IPO-headed Cofco leads China’s ‘friendly’ charge against west

China will compete with the rest of the world in a “very, very friendly way” as its corporations continue to buy up western food companies, the head of a state-owned grains trader has said.

Ning Gaoning, the chairman of Cofco, the Mengniu Dairy owner which last year paid US$3bn for a 51% stake in an agriculture joint-venture with Noble Group of Hong Kong, said he planned to transform his company into a publicly listed global major within the next three to five years. 

If that happened, Cofco will join a select stable of companies that dominate the global agricultural trend—namely the so-called “ABCD" quartet of companies of Archer Daniels Midland, Bunge, Cargill and Louis Dreyfus.

Global over local

"This should be not a Chinese, but a global company… The IPO will help us to achieve this standard,” said Ning at a conference in London.

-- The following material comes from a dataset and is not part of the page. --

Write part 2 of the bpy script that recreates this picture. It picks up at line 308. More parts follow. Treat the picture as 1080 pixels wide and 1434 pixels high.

Continued moves by Cofco and other predatory Chinese food companies to acquire international interests serve as final confirmation that the last vestiges of the country’s self-sufficiency policy, which was abandoned last year, have gone.

One of the most sacred tenets of China’s agricultural policy, grain self sufficiency has increasingly changed to grain imports as its population outpaces the ability to grow its own food.

In what is a “transformation period in China”, Ning said China’s agricultural imports would rise from around 120m tonnes to 200m tonnes in a decade as its people consumed more meat and milk.

Joining the club

[We’re] not going to be a company that only supplies China,” he said, adding that Cofco was planning to ship agricultural products to several countries.

Cofco’s ambitious plans will put it on a collision course with the dominant foreign agricultural commodity corporations that dominate global supply, like Archer Daniels Midland and Cargill.

People ask me: are you going to be a buyer or a competitor in the future? I think we will co-operate, but sometimes we will compete. We will compete in a very, very friendly way,” said Ning.

Among Cofco’s ambitions is expansion in North America, Ning told Financial Times in a recent interview. “We need something there to be a so-called global value chain company,” he said.

Meanwhile, China's soybean imports are expected to grow faster than other products at around 5 percent a year or more, Ning said. China currently consumes around a quarter of global soybean output.